[Scene modeling code data]
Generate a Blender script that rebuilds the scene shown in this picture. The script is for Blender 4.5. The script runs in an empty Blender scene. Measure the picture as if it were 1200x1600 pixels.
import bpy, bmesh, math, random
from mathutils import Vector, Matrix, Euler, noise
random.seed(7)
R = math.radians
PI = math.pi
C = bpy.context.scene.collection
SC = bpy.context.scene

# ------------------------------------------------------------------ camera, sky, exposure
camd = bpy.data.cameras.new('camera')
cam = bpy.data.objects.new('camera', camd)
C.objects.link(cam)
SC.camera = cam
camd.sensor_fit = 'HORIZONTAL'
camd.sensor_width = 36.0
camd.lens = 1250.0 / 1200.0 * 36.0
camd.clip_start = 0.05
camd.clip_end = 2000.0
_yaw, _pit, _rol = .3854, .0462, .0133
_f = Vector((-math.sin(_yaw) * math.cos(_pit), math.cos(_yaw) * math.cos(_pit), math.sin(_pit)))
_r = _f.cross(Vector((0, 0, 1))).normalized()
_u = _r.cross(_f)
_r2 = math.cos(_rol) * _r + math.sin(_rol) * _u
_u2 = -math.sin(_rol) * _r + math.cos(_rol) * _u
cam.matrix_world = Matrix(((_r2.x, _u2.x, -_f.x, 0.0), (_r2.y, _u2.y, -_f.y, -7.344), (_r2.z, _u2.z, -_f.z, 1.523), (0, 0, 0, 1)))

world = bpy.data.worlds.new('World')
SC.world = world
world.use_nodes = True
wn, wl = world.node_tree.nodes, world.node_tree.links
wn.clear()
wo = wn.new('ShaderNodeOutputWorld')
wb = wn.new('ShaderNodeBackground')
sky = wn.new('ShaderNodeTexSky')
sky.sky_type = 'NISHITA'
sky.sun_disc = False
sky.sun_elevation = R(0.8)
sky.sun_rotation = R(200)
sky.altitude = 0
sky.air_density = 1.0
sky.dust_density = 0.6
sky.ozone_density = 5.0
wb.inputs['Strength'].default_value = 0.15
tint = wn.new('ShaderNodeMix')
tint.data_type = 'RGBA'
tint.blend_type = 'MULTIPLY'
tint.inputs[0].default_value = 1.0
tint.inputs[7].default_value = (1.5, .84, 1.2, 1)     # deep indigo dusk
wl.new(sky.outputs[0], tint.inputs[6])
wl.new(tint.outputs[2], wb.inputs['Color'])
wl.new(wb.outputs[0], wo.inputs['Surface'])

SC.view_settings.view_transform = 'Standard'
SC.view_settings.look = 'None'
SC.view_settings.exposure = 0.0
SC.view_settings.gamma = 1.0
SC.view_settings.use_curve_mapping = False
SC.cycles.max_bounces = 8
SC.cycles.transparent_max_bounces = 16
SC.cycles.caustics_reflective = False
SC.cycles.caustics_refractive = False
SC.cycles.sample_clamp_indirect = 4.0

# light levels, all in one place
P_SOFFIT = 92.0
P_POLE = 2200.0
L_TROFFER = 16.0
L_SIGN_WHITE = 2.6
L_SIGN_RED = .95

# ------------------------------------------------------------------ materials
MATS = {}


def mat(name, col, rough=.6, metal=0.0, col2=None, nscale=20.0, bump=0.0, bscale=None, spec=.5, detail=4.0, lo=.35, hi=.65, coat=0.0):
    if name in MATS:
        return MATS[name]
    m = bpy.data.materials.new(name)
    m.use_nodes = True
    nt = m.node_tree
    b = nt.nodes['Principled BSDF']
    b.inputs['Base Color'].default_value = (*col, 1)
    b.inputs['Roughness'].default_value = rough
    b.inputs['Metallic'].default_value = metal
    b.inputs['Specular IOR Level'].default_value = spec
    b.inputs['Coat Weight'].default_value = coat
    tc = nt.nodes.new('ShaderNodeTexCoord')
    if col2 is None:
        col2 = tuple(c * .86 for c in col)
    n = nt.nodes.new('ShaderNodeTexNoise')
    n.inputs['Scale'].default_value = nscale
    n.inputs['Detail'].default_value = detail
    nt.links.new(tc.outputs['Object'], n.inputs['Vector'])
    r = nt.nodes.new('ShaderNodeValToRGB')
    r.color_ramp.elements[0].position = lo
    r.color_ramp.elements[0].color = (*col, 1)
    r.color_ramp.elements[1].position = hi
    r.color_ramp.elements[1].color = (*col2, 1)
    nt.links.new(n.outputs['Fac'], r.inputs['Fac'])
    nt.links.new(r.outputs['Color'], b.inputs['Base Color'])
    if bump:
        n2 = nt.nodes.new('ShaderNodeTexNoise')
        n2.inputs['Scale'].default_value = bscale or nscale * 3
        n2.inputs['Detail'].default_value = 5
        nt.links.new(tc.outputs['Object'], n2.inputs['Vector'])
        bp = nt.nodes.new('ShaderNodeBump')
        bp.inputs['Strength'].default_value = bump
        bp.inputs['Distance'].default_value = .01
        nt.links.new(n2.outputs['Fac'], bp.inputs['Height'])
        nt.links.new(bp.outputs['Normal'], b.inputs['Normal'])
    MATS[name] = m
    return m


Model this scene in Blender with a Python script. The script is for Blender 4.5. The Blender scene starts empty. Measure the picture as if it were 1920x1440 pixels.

» WHAT THE TASK REQUIRES
Restate each of the entries above verbatim.

» ANSWER BELOW
Generate a Blender script that rebuilds the scene shown in this picture. The script is for Blender 4.5. The script runs in an empty Blender scene. Measure the picture as if it were 1200x1600 pixels.
import bpy, bmesh, math, random
from mathutils import Vector, Matrix, Euler, noise
random.seed(7)
R = math.radians
PI = math.pi
C = bpy.context.scene.collection
SC = bpy.context.scene

# ------------------------------------------------------------------ camera, sky, exposure
camd = bpy.data.cameras.new('camera')
cam = bpy.data.objects.new('camera', camd)
C.objects.link(cam)
SC.camera = cam
camd.sensor_fit = 'HORIZONTAL'
camd.sensor_width = 36.0
camd.lens = 1250.0 / 1200.0 * 36.0
camd.clip_start = 0.05
camd.clip_end = 2000.0
_yaw, _pit, _rol = .3854, .0462, .0133
_f = Vector((-math.sin(_yaw) * math.cos(_pit), math.cos(_yaw) * math.cos(_pit), math.sin(_pit)))
_r = _f.cross(Vector((0, 0, 1))).normalized()
_u = _r.cross(_f)
_r2 = math.cos(_rol) * _r + math.sin(_rol) * _u
_u2 = -math.sin(_rol) * _r + math.cos(_rol) * _u
cam.matrix_world = Matrix(((_r2.x, _u2.x, -_f.x, 0.0), (_r2.y, _u2.y, -_f.y, -7.344), (_r2.z, _u2.z, -_f.z, 1.523), (0, 0, 0, 1)))

world = bpy.data.worlds.new('World')
SC.world = world
world.use_nodes = True
wn, wl = world.node_tree.nodes, world.node_tree.links
wn.clear()
wo = wn.new('ShaderNodeOutputWorld')
wb = wn.new('ShaderNodeBackground')
sky = wn.new('ShaderNodeTexSky')
sky.sky_type = 'NISHITA'
sky.sun_disc = False
sky.sun_elevation = R(0.8)
sky.sun_rotation = R(200)
sky.altitude = 0
sky.air_density = 1.0
sky.dust_density = 0.6
sky.ozone_density = 5.0
wb.inputs['Strength'].default_value = 0.15
tint = wn.new('ShaderNodeMix')
tint.data_type = 'RGBA'
tint.blend_type = 'MULTIPLY'
tint.inputs[0].default_value = 1.0
tint.inputs[7].default_value = (1.5, .84, 1.2, 1)     # deep indigo dusk
wl.new(sky.outputs[0], tint.inputs[6])
wl.new(tint.outputs[2], wb.inputs['Color'])
wl.new(wb.outputs[0], wo.inputs['Surface'])

SC.view_settings.view_transform = 'Standard'
SC.view_settings.look = 'None'
SC.view_settings.exposure = 0.0
SC.view_settings.gamma = 1.0
SC.view_settings.use_curve_mapping = False
SC.cycles.max_bounces = 8
SC.cycles.transparent_max_bounces = 16
SC.cycles.caustics_reflective = False
SC.cycles.caustics_refractive = False
SC.cycles.sample_clamp_indirect = 4.0

# light levels, all in one place
P_SOFFIT = 92.0
P_POLE = 2200.0
L_TROFFER = 16.0
L_SIGN_WHITE = 2.6
L_SIGN_RED = .95

# ------------------------------------------------------------------ materials
MATS = {}


def mat(name, col, rough=.6, metal=0.0, col2=None, nscale=20.0, bump=0.0, bscale=None, spec=.5, detail=4.0, lo=.35, hi=.65, coat=0.0):
    if name in MATS:
        return MATS[name]
    m = bpy.data.materials.new(name)
    m.use_nodes = True
    nt = m.node_tree
    b = nt.nodes['Principled BSDF']
    b.inputs['Base Color'].default_value = (*col, 1)
    b.inputs['Roughness'].default_value = rough
    b.inputs['Metallic'].default_value = metal
    b.inputs['Specular IOR Level'].default_value = spec
    b.inputs['Coat Weight'].default_value = coat
    tc = nt.nodes.new('ShaderNodeTexCoord')
    if col2 is None:
        col2 = tuple(c * .86 for c in col)
    n = nt.nodes.new('ShaderNodeTexNoise')
    n.inputs['Scale'].default_value = nscale
    n.inputs['Detail'].default_value = detail
    nt.links.new(tc.outputs['Object'], n.inputs['Vector'])
    r = nt.nodes.new('ShaderNodeValToRGB')
    r.color_ramp.elements[0].position = lo
    r.color_ramp.elements[0].color = (*col, 1)
    r.color_ramp.elements[1].position = hi
    r.color_ramp.elements[1].color = (*col2, 1)
    nt.links.new(n.outputs['Fac'], r.inputs['Fac'])
    nt.links.new(r.outputs['Color'], b.inputs['Base Color'])
    if bump:
        n2 = nt.nodes.new('ShaderNodeTexNoise')
        n2.inputs['Scale'].default_value = bscale or nscale * 3
        n2.inputs['Detail'].default_value = 5
        nt.links.new(tc.outputs['Object'], n2.inputs['Vector'])
        bp = nt.nodes.new('ShaderNodeBump')
        bp.inputs['Strength'].default_value = bump
        bp.inputs['Distance'].default_value = .01
        nt.links.new(n2.outputs['Fac'], bp.inputs['Height'])
        nt.links.new(bp.outputs['Normal'], b.inputs['Normal'])
    MATS[name] = m
    return m


Model this scene in Blender with a Python script. The script is for Blender 4.5. The Blender scene starts empty. Measure the picture as if it were 1920x1440 pixels.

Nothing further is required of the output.